È una «magia» che prende vita da un foglio bianco. E che non può avvenire in altro modo.
La vita in Disney
Ma quanto è stato tortuoso il percorso per arrivare a creare personaggi ormai celebri nell’immaginario di chiunque?
«Per me lavorare in Disney è un sogno diventato realtà. – ci dice Hyun-min Lee – Sono cresciuta con i film e con questi personaggi e ora faccio parte di questa eredità, anche se sono una piccola parte di un grande ingranaggio. Quando vado in giro, vedo le persone innamorate dei personaggi che creiamo. Per me è un onore. Ed è incredibile che sia anche il mio lavoro».

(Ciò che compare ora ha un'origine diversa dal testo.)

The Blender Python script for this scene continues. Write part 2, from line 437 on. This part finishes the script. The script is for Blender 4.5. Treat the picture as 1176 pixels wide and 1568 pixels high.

«Faccio questo lavoro da 25 anni e sicuramente è stata un’avventura. – commenta invece Jin Kim – Disney è la storia dell’animazione. Sono qui per passare le mie competenze alla prossima generazione, come quella precedente ha fatto con me. Per tramandare la cultura disneyana, potremmo dire. Non credo che esista uno studio con una storia simile. A maggior ragione se pensi che io vengo da un paese lontano. All’inizio non riuscivo a comunicare bene perché l’inglese non è la mia lingua. Ancora faccio fatica. Ma il mio mezzo di comunicazione è il disegno e credo che sia così per tanti altri artisti».
Le sfide
Non tutto è rose e fiori, ovviamente. Hyun-min Lee parla ad esempio della «pressione di far parte di questa eredità». «Voglio fare un buon lavoro, migliorare sempre. – ci dice – Siamo tutti molto duri e critici con noi stessi, ma solo perché amiamo l’arte e la Disney. Quando le cose diventano difficili, vado al parco o al cinema per ricordarmi ciò che amo di questo lavoro».
Jin Kim ironizza invece sul soprannome assegnatogli in Corea del Sud.
«Sì, mi chiamano il papà di Elsa. – ride – Ma credo mi prendano in giro. Ci sono tantissime persone coinvolte nel processo e io sono solo uno di loro. La stampa in Corea mi ha presentato così e io rispondo sempre che Elsa ha almeno altri cinque genitori».